Retype the material word for word.

========================================

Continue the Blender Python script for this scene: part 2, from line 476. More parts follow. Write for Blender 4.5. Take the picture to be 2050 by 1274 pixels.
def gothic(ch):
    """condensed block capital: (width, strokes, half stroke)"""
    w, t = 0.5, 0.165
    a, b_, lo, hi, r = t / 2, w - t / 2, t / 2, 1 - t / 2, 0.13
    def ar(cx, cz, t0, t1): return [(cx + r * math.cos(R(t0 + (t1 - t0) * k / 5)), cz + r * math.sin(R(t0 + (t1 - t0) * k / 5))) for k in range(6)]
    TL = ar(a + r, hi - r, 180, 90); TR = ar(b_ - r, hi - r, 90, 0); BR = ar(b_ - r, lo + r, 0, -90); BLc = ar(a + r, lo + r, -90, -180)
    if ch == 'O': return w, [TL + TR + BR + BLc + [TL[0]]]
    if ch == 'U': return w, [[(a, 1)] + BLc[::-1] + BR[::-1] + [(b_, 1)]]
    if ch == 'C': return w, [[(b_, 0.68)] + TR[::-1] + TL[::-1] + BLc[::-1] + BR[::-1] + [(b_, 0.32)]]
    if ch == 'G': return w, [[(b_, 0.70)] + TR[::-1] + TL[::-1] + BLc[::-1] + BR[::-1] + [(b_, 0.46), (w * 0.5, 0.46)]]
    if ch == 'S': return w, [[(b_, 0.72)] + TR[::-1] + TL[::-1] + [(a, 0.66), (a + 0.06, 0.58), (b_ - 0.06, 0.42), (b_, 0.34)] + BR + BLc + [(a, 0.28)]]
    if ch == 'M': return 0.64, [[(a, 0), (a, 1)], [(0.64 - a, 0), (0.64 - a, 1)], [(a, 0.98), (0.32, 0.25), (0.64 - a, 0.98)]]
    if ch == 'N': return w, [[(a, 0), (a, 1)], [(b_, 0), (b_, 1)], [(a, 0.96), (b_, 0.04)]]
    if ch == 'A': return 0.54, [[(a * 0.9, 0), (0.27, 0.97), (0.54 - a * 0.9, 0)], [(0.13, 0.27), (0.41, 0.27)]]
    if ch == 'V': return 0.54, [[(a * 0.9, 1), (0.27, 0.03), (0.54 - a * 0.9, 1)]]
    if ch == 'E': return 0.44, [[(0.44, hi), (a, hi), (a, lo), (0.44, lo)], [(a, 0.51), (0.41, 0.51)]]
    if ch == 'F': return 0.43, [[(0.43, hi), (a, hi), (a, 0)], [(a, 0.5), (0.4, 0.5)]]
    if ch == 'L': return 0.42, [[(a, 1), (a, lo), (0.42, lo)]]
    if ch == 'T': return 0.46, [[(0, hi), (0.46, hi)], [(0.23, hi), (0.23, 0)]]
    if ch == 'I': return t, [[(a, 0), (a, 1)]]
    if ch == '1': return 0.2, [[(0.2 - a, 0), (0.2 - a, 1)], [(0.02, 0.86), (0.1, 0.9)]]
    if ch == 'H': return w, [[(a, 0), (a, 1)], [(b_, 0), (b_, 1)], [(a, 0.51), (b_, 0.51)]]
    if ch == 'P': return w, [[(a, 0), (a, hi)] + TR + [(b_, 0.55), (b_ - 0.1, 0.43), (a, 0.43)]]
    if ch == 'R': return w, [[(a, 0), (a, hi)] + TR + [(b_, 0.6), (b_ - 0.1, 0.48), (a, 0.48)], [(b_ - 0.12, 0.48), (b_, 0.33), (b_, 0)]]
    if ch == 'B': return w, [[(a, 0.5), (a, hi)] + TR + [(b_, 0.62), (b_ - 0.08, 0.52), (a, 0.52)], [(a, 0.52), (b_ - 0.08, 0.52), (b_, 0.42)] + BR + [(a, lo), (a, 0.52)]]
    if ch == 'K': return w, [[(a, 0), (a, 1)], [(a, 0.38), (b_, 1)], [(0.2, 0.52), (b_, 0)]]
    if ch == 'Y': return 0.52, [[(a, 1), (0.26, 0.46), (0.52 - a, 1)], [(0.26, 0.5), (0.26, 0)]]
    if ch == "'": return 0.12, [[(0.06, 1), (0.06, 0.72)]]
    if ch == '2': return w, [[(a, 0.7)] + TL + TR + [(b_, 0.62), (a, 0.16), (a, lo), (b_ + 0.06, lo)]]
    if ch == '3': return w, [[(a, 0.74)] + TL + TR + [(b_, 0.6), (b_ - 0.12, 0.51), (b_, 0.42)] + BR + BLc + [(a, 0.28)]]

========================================

RESULT FOR THIS TASK:
Continue the Blender Python script for this scene: part 2, from line 476. More parts follow. Write for Blender 4.5. Take the picture to be 2050 by 1274 pixels.
def gothic(ch):
    """condensed block capital: (width, strokes, half stroke)"""
    w, t = 0.5, 0.165
    a, b_, lo, hi, r = t / 2, w - t / 2, t / 2, 1 - t / 2, 0.13
    def ar(cx, cz, t0, t1): return [(cx + r * math.cos(R(t0 + (t1 - t0) * k / 5)), cz + r * math.sin(R(t0 + (t1 - t0) * k / 5))) for k in range(6)]
    TL = ar(a + r, hi - r, 180, 90); TR = ar(b_ - r, hi - r, 90, 0); BR = ar(b_ - r, lo + r, 0, -90); BLc = ar(a + r, lo + r, -90, -180)
    if ch == 'O': return w, [TL + TR + BR + BLc + [TL[0]]]
    if ch == 'U': return w, [[(a, 1)] + BLc[::-1] + BR[::-1] + [(b_, 1)]]
    if ch == 'C': return w, [[(b_, 0.68)] + TR[::-1] + TL[::-1] + BLc[::-1] + BR[::-1] + [(b_, 0.32)]]
    if ch == 'G': return w, [[(b_, 0.70)] + TR[::-1] + TL[::-1] + BLc[::-1] + BR[::-1] + [(b_, 0.46), (w * 0.5, 0.46)]]
    if ch == 'S': return w, [[(b_, 0.72)] + TR[::-1] + TL[::-1] + [(a, 0.66), (a + 0.06, 0.58), (b_ - 0.06, 0.42), (b_, 0.34)] + BR + BLc + [(a, 0.28)]]
    if ch == 'M': return 0.64, [[(a, 0), (a, 1)], [(0.64 - a, 0), (0.64 - a, 1)], [(a, 0.98), (0.32, 0.25), (0.64 - a, 0.98)]]
    if ch == 'N': return w, [[(a, 0), (a, 1)], [(b_, 0), (b_, 1)], [(a, 0.96), (b_, 0.04)]]
    if ch == 'A': return 0.54, [[(a * 0.9, 0), (0.27, 0.97), (0.54 - a * 0.9, 0)], [(0.13, 0.27), (0.41, 0.27)]]
    if ch == 'V': return 0.54, [[(a * 0.9, 1), (0.27, 0.03), (0.54 - a * 0.9, 1)]]
    if ch == 'E': return 0.44, [[(0.44, hi), (a, hi), (a, lo), (0.44, lo)], [(a, 0.51), (0.41, 0.51)]]
    if ch == 'F': return 0.43, [[(0.43, hi), (a, hi), (a, 0)], [(a, 0.5), (0.4, 0.5)]]
    if ch == 'L': return 0.42, [[(a, 1), (a, lo), (0.42, lo)]]
    if ch == 'T': return 0.46, [[(0, hi), (0.46, hi)], [(0.23, hi), (0.23, 0)]]
    if ch == 'I': return t, [[(a, 0), (a, 1)]]
    if ch == '1': return 0.2, [[(0.2 - a, 0), (0.2 - a, 1)], [(0.02, 0.86), (0.1, 0.9)]]
    if ch == 'H': return w, [[(a, 0), (a, 1)], [(b_, 0), (b_, 1)], [(a, 0.51), (b_, 0.51)]]
    if ch == 'P': return w, [[(a, 0), (a, hi)] + TR + [(b_, 0.55), (b_ - 0.1, 0.43), (a, 0.43)]]
    if ch == 'R': return w, [[(a, 0), (a, hi)] + TR + [(b_, 0.6), (b_ - 0.1, 0.48), (a, 0.48)], [(b_ - 0.12, 0.48), (b_, 0.33), (b_, 0)]]
    if ch == 'B': return w, [[(a, 0.5), (a, hi)] + TR + [(b_, 0.62), (b_ - 0.08, 0.52), (a, 0.52)], [(a, 0.52), (b_ - 0.08, 0.52), (b_, 0.42)] + BR + [(a, lo), (a, 0.52)]]
    if ch == 'K': return w, [[(a, 0), (a, 1)], [(a, 0.38), (b_, 1)], [(0.2, 0.52), (b_, 0)]]
    if ch == 'Y': return 0.52, [[(a, 1), (0.26, 0.46), (0.52 - a, 1)], [(0.26, 0.5), (0.26, 0)]]
    if ch == "'": return 0.12, [[(0.06, 1), (0.06, 0.72)]]
    if ch == '2': return w, [[(a, 0.7)] + TL + TR + [(b_, 0.62), (a, 0.16), (a, lo), (b_ + 0.06, lo)]]
    if ch == '3': return w, [[(a, 0.74)] + TL + TR + [(b_, 0.6), (b_ - 0.12, 0.51), (b_, 0.42)] + BR + BLc + [(a, 0.28)]]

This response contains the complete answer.